▶ _WHAT YOU NEED TO DO_: In the data below, locate each line with the word "picture" and list it.

▶ _DATASET CONTENT_:

_ _ _ _ _

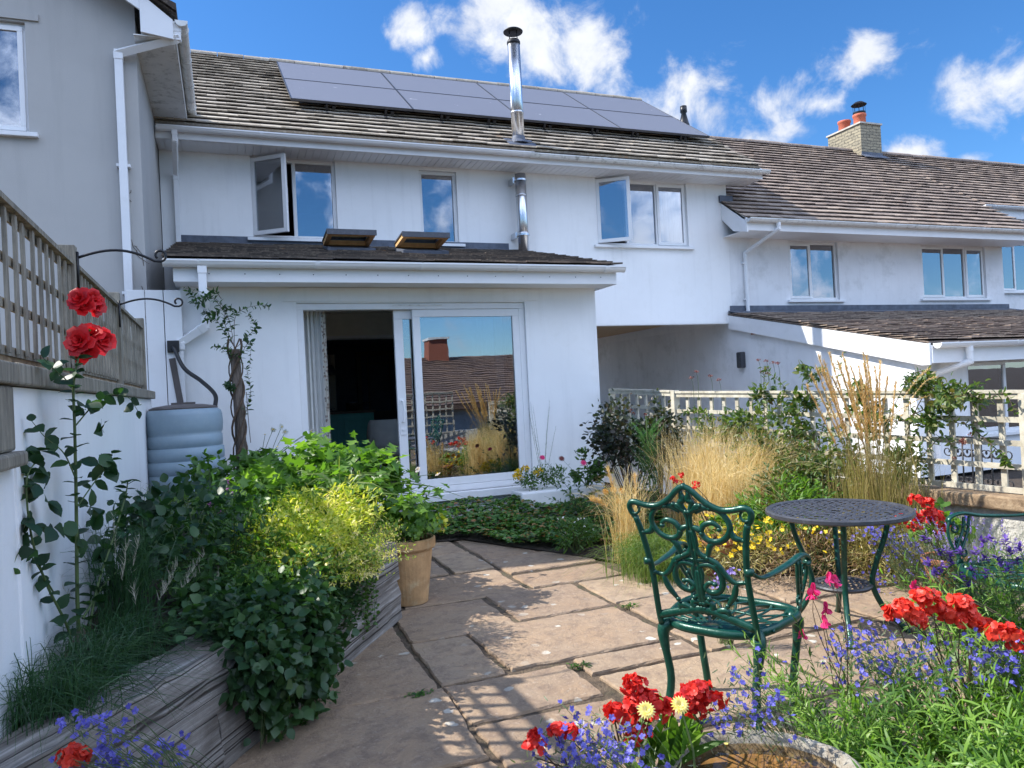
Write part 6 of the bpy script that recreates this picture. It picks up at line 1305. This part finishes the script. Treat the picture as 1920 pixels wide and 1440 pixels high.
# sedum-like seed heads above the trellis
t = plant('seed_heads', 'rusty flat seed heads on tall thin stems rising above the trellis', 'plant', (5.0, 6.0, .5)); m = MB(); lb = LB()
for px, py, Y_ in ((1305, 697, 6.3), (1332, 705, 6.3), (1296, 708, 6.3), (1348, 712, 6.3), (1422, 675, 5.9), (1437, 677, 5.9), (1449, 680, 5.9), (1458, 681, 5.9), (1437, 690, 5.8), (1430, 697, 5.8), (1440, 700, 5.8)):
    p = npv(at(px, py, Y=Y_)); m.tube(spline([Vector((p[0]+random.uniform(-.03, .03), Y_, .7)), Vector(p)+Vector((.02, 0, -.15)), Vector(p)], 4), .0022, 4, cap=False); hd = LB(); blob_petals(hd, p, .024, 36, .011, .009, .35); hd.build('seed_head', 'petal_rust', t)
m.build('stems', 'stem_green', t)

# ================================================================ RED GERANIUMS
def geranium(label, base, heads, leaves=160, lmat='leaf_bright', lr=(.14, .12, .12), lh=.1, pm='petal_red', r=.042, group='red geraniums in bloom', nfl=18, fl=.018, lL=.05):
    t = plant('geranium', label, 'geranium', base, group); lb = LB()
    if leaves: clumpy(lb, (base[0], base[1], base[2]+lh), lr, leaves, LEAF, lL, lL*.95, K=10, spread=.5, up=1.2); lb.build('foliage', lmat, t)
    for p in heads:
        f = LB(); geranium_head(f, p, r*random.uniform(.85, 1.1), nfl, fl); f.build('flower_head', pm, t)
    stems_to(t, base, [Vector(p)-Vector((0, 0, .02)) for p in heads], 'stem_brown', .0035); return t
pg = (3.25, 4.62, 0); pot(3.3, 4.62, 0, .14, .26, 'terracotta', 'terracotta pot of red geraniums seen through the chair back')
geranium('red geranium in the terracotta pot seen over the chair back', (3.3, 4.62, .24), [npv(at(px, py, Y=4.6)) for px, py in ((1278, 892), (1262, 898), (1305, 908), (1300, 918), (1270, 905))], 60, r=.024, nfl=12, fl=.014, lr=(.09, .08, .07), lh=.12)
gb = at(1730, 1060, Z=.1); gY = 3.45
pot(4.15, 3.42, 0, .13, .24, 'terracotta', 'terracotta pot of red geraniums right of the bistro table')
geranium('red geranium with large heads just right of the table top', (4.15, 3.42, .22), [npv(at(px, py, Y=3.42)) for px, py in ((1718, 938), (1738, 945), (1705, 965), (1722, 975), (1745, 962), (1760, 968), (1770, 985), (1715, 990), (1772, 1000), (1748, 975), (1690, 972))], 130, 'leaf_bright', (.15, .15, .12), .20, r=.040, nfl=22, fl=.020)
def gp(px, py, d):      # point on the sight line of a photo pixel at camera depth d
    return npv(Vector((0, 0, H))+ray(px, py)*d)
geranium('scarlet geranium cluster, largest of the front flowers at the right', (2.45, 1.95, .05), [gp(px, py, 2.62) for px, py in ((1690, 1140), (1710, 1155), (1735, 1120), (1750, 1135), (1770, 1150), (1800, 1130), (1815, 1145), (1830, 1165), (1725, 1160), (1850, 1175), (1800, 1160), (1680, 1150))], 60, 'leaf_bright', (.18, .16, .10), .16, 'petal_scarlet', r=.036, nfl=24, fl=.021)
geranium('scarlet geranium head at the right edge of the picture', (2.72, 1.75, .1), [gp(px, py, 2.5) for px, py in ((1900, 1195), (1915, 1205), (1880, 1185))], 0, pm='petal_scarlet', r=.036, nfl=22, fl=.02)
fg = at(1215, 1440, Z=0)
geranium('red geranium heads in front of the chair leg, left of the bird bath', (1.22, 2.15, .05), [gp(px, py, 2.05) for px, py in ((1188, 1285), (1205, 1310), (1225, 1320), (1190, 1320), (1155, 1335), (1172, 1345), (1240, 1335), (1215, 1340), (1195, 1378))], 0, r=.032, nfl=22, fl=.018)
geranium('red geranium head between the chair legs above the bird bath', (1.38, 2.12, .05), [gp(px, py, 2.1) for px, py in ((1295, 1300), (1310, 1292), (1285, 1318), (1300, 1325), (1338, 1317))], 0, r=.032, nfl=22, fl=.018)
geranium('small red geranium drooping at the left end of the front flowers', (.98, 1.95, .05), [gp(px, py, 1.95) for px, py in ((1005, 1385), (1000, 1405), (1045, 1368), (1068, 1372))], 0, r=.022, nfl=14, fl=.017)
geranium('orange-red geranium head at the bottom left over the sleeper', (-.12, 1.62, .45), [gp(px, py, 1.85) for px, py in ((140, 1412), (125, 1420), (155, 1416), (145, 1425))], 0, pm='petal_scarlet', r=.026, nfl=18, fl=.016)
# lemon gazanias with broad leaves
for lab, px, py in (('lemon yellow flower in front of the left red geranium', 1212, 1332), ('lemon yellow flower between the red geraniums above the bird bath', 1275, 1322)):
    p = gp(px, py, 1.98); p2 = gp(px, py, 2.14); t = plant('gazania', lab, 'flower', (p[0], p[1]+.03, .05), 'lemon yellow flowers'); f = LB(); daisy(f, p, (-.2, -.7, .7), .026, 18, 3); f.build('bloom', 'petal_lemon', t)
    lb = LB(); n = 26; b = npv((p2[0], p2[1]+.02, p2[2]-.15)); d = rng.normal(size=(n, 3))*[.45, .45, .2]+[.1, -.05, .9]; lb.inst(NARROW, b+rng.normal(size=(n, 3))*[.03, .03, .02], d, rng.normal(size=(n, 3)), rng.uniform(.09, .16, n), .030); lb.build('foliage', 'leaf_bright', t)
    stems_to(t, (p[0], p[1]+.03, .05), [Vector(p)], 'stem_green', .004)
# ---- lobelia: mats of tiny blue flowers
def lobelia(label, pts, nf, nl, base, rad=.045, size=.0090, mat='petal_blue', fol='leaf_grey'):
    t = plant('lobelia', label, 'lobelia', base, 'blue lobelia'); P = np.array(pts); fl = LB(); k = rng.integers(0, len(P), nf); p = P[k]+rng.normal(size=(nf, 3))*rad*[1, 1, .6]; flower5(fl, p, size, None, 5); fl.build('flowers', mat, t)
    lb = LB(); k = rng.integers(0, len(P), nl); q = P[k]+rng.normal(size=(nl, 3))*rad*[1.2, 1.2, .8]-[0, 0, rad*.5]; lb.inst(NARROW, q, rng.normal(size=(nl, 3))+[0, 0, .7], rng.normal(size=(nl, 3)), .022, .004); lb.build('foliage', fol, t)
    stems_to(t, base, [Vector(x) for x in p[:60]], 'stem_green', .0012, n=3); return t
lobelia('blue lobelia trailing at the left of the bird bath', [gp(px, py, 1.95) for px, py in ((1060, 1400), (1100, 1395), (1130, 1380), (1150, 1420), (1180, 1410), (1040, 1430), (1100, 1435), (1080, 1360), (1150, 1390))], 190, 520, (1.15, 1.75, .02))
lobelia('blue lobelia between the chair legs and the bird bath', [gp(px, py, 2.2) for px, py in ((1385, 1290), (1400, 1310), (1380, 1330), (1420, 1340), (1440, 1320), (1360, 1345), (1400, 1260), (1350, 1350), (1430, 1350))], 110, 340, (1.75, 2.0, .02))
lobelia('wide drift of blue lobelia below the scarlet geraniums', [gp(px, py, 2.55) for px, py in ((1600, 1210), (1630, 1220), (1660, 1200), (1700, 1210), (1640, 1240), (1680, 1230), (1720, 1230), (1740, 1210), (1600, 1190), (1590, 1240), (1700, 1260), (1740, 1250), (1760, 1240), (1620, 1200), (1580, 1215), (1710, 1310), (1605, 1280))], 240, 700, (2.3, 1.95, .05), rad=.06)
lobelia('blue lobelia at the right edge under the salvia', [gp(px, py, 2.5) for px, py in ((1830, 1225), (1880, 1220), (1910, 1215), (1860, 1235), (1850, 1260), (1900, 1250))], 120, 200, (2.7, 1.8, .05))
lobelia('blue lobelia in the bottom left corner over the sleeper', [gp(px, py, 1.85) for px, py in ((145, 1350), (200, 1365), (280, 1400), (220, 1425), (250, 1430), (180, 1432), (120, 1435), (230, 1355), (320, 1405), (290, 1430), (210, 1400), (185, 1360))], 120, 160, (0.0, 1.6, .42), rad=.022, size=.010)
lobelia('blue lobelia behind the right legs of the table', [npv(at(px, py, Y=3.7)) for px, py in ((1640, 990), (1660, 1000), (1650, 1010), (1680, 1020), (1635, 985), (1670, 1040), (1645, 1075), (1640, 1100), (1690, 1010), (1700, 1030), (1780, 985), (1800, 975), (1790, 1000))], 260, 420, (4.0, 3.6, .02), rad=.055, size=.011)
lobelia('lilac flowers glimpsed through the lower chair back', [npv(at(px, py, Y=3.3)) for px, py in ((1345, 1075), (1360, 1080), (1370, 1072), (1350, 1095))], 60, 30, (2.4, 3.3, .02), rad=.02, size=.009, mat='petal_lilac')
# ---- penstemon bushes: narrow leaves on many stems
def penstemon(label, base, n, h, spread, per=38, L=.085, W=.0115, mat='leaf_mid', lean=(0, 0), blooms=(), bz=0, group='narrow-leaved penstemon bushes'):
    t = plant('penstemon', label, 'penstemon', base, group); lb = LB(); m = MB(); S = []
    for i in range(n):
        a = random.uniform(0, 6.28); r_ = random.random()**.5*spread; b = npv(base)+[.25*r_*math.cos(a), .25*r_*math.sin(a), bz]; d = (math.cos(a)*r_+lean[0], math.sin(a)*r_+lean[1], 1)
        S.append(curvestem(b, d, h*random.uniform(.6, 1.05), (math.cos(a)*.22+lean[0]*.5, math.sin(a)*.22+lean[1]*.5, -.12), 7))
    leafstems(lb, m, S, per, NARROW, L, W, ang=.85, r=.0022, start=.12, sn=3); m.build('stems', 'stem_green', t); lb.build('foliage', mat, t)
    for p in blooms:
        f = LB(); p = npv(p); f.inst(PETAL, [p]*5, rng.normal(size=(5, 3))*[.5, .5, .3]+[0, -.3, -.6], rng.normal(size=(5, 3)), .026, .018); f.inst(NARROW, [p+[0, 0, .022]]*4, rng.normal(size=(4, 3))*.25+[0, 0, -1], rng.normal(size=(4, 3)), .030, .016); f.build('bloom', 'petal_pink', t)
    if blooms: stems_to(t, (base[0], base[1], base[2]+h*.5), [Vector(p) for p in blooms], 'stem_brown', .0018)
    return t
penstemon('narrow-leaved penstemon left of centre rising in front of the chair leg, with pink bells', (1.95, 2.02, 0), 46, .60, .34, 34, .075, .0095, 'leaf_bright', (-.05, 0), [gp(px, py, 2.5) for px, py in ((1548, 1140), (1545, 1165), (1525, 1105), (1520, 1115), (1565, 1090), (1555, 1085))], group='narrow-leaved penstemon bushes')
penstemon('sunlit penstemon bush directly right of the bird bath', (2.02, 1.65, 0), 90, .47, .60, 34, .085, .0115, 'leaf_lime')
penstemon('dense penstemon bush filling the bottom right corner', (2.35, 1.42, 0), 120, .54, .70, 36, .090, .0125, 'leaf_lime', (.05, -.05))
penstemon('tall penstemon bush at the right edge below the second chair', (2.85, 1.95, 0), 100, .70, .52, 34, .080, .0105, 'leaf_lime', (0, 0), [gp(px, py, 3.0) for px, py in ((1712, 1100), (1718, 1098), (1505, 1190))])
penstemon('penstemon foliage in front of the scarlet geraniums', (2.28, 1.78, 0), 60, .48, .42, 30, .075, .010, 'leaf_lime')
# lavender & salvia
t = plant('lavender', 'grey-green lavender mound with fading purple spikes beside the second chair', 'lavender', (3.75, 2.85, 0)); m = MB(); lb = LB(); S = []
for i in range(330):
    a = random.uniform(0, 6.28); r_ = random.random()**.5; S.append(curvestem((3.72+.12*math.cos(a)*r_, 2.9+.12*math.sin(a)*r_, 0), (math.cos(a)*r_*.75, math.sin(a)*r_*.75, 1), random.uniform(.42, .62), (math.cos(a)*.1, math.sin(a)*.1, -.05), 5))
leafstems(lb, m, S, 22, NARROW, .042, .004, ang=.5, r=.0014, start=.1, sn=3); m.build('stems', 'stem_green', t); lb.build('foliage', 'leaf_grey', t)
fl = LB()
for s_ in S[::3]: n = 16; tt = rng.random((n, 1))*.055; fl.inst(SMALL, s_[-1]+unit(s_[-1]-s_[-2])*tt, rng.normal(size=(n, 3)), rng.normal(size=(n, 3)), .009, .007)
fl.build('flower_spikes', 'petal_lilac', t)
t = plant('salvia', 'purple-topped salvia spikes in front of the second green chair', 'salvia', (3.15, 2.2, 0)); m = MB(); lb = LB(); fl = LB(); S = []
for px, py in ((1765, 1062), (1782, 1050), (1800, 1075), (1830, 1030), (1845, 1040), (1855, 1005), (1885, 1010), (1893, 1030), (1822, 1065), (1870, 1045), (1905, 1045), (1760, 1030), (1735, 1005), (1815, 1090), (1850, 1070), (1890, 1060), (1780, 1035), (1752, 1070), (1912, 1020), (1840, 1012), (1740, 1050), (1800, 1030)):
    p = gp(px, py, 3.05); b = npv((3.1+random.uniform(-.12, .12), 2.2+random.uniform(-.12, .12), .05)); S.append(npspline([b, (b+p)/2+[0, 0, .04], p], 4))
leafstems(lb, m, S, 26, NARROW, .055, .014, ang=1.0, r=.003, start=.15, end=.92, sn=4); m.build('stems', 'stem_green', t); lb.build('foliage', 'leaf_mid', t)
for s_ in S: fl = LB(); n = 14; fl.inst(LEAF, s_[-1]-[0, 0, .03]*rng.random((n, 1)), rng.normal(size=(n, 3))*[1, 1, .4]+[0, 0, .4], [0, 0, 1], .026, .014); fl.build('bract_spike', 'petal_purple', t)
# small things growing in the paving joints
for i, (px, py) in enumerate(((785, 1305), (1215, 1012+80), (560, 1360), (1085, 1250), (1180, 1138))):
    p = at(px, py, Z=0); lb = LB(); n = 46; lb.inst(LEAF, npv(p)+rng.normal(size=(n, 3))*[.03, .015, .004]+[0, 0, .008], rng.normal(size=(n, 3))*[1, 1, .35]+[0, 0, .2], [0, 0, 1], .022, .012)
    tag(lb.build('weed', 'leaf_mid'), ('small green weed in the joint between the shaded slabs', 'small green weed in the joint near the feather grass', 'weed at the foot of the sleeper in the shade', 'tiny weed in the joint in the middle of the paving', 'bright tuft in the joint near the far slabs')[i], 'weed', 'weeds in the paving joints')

_ _ _ _ _

▶ _TASK OUTPUT_:
Write part 6 of the bpy script that recreates this picture. It picks up at line 1305. This part finishes the script. Treat the picture as 1920 pixels wide and 1440 pixels high.
geranium('scarlet geranium head at the right edge of the picture', (2.72, 1.75, .1), [gp(px, py, 2.5) for px, py in ((1900, 1195), (1915, 1205), (1880, 1185))], 0, pm='petal_scarlet', r=.036, nfl=22, fl=.02)